On South American trade deal, Italy sides with Bolsonaro over the Amazon

What about the Green New Deal, all the appeals to protect the Amazon, the complaints against the “villain” Bolsonaro? It was all just words. In the presence of the interests tied to the trade agreement between the European Union and the MERCOSUR countries (Argentina, Brazil, Paraguay and Uruguay), everything else, as if by magic, is suddenly relegated to second place.

This path was already taken when the treaty was signed on June 28 last year: by signing it, the EU Commission ignored the requests by 340 European and Latin American organizations which, alarmed by the devastating environmental and anti-indigenous policies being implemented in Brazil, urged the EU to send “an unequivocal signal” to the Bolsonaro government by “immediately” suspending the negotiations until there is a decisive change of approach in regard to the fight against deforestation, among other things.

However, the treaty is likely to pass unchanged through the current revision phase as well, which should be concluded in March, after which it will be ready for the process of ratification by the parliaments of each country, a necessary process for the treaty to enter into force, with the consequent start of a gradual process of opening up of trade relations between the two blocs.

The treaty is, however, encountering resistance on this path: Ireland has threatened to refuse to ratify it because of the impact on the environment and its national agriculture, Belgium’s Wallonia region has expressed its full opposition and Austria has gone even further by passing a bill in Parliament intended to force the government to veto the approval of the agreement.

Even more, the strong opposition from the French agricultural sector led Argentinian President Alberto Fernández, who is worried about the repercussions on Argentina’s agricultural industry, to sound out the Macron government during his visit to Europe for an opportunity to renegotiate the treaty.

It is very troubling that there has been no objection from the Italian side. Quite the contrary—as Deputy Foreign Minister Marina Sereni made clear when speaking on February 6 at the “Latin America between Inequalities and Social Tensions” conference, the Italian government “is fighting to launch [the EU-MERCOSUR agreement] definitively.”
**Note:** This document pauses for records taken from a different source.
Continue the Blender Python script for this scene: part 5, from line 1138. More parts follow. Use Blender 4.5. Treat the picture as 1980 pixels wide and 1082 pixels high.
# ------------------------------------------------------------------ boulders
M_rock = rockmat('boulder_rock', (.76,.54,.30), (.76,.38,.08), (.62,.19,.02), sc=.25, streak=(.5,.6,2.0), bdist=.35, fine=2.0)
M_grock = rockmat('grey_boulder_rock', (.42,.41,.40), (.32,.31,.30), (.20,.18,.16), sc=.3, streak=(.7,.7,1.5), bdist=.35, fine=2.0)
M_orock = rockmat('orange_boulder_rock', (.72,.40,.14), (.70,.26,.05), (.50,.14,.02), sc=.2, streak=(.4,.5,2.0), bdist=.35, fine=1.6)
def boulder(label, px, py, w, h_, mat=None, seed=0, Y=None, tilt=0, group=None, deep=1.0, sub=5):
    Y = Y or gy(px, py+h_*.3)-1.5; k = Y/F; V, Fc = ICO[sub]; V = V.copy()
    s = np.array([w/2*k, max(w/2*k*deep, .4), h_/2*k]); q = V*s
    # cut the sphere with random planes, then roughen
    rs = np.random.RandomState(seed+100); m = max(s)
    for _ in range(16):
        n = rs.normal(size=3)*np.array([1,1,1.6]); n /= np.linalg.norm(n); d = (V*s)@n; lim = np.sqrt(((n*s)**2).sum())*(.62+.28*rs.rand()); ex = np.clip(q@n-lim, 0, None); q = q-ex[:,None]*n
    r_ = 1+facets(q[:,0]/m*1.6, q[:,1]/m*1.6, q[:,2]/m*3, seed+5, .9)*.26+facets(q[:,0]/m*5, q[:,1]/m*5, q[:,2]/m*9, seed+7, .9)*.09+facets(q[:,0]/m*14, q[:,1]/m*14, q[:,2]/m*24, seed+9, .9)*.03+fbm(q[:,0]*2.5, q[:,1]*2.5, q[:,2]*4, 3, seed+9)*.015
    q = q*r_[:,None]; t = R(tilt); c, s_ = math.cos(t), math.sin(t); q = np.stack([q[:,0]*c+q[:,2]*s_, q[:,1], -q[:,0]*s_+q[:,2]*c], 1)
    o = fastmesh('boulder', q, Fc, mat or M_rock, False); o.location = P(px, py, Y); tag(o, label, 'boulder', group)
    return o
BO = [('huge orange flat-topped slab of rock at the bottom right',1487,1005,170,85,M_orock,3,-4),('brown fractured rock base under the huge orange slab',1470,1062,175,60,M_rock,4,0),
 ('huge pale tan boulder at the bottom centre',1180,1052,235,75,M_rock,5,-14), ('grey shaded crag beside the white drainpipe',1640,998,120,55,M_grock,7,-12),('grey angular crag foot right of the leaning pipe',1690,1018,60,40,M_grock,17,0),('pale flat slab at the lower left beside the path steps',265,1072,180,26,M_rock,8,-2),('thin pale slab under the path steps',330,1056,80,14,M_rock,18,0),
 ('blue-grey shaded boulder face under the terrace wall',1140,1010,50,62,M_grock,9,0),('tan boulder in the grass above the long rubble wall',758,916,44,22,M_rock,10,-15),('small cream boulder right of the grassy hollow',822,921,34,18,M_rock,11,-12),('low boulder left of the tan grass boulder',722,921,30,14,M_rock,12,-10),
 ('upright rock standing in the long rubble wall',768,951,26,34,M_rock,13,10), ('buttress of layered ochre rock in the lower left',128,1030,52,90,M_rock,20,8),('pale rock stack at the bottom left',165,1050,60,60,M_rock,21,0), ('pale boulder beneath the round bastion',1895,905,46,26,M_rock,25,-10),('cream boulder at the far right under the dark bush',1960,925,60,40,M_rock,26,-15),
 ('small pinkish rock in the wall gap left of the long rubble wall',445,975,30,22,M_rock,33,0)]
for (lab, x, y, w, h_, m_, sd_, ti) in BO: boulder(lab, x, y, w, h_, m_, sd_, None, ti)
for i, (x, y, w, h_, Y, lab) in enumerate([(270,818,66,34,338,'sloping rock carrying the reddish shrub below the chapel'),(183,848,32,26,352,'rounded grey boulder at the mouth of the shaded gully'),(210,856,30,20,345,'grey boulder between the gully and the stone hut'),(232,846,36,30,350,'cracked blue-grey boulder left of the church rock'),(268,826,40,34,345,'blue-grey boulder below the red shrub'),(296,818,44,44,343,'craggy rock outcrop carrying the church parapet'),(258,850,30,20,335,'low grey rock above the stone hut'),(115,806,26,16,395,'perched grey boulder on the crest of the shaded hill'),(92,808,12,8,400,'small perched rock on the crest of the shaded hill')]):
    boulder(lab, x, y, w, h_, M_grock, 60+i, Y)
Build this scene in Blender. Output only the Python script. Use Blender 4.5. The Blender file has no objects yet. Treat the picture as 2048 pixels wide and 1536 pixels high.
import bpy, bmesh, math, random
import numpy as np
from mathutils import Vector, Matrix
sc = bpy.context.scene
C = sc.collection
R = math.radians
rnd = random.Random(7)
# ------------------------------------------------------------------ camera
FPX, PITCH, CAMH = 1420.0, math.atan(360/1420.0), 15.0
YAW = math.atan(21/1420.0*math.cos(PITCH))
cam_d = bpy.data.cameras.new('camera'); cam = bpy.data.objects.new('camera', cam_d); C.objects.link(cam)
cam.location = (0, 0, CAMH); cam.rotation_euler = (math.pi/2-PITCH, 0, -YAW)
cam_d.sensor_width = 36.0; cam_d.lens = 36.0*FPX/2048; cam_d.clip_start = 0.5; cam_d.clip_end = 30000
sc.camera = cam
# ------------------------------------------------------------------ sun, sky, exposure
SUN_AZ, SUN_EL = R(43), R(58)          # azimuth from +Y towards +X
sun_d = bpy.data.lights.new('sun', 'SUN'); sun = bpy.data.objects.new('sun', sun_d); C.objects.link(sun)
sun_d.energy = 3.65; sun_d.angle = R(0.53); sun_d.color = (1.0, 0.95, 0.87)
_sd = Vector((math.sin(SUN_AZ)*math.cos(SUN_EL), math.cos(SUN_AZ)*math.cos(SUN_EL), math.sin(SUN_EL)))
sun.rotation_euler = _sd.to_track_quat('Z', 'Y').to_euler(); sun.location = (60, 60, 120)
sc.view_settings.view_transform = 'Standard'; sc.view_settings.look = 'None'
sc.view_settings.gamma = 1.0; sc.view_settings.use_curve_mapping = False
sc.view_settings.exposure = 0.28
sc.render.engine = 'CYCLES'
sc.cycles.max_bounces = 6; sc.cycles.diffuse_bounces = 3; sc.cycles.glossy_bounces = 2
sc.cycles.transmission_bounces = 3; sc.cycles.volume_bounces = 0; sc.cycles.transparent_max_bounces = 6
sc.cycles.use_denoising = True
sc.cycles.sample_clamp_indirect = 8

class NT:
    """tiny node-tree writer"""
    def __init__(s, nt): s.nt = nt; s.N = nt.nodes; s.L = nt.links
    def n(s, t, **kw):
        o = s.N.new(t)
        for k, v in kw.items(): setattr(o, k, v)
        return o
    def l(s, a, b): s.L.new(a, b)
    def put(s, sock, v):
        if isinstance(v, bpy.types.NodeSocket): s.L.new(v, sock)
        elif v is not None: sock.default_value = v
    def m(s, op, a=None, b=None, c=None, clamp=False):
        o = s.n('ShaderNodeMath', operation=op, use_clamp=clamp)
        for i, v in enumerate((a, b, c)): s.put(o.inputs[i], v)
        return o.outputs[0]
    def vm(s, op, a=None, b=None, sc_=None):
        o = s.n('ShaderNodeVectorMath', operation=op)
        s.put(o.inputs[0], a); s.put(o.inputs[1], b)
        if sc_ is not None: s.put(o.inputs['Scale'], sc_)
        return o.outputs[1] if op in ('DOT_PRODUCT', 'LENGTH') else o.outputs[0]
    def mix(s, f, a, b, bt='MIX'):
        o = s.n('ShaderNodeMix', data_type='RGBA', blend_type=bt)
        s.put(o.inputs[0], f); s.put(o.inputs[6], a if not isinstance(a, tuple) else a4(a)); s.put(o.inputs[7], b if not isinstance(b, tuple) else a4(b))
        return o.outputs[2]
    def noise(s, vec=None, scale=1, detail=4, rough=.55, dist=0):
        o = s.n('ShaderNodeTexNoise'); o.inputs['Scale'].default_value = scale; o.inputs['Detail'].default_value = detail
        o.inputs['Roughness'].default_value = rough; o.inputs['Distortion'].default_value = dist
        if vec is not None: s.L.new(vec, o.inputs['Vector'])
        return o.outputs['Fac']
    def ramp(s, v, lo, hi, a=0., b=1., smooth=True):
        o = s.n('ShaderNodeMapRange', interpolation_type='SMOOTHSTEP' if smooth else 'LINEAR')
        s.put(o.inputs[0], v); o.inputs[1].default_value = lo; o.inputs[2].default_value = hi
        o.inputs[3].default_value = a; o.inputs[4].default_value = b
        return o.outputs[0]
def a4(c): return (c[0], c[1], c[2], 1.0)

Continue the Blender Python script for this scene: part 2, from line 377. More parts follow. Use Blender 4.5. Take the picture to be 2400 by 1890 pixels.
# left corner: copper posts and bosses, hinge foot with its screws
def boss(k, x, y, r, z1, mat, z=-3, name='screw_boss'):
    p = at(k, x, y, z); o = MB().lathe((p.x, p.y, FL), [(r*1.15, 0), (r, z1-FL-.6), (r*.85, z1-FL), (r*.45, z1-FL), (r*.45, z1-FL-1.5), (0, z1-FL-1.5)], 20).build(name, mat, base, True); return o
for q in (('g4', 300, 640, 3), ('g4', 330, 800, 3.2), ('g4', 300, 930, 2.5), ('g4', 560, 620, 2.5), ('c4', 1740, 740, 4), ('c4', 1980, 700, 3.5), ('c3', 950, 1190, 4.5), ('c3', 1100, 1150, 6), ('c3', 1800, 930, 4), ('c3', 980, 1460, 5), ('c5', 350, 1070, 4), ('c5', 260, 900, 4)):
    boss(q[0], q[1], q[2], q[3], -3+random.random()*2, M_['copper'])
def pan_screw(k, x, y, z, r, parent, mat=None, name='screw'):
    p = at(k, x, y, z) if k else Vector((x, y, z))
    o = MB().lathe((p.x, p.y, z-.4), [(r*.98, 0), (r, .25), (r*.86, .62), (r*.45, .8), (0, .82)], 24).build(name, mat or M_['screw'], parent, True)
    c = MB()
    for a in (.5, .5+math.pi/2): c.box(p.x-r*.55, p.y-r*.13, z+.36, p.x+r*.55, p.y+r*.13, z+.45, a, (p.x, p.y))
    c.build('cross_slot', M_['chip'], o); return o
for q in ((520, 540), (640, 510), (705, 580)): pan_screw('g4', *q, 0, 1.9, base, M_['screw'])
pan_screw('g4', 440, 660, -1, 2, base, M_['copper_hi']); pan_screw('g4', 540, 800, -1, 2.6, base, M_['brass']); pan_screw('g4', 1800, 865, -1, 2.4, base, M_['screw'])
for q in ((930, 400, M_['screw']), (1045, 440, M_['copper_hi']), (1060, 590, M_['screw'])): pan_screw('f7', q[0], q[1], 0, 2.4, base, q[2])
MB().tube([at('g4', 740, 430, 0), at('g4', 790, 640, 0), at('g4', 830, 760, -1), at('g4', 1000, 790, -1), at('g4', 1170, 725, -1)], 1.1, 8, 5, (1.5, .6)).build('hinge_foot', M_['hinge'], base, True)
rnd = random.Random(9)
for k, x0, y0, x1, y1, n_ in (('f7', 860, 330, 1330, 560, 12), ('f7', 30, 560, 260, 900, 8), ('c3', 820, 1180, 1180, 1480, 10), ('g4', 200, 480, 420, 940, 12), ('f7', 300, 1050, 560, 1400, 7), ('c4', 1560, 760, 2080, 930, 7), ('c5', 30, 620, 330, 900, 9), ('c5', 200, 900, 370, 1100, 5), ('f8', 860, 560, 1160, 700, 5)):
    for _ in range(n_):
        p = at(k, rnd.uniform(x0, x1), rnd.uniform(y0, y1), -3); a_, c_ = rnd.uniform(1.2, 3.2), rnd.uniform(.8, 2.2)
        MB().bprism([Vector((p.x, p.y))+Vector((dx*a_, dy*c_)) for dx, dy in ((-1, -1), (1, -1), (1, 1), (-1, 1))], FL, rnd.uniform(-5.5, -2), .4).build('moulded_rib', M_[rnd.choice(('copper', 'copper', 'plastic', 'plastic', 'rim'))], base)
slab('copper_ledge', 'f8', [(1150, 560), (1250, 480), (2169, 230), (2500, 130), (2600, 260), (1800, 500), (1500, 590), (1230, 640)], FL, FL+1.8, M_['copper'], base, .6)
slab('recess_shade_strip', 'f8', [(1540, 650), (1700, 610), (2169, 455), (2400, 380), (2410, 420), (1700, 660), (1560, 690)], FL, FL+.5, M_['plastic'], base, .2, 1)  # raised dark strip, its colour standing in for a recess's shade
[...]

The Stop TTIP Italia campaign had sounded the alarm a long time ago, denouncing in particular the risk that an increase in beef exports from Brazil would lead to a rise in deforestation and fires in the Amazon, as well as the weakening of controls on products coming from countries where, in addition to GMOs, hundreds of pesticides prohibited in Europe are circulating freely, and the very limited protection for Italian products with a protected designation of origin (only 55 of which are protected under the treaty out of more than 290). The campaign reiterated its concerns on Tuesday in a press conference at the Chamber of Deputies, where it once again denounced the Italian government’s backsliding in the matter of the trade liberalization treaties with the USA and MERCOSUR.

There was also severe criticism from Rifondazione Communista, according to whom this treaty is both “lifeblood for the interests of agribusiness” and “fuel for the fires in the Amazon”: “If the PD stands with Bolsonaro, we stand with the indigenous peoples and the movements against climate change.”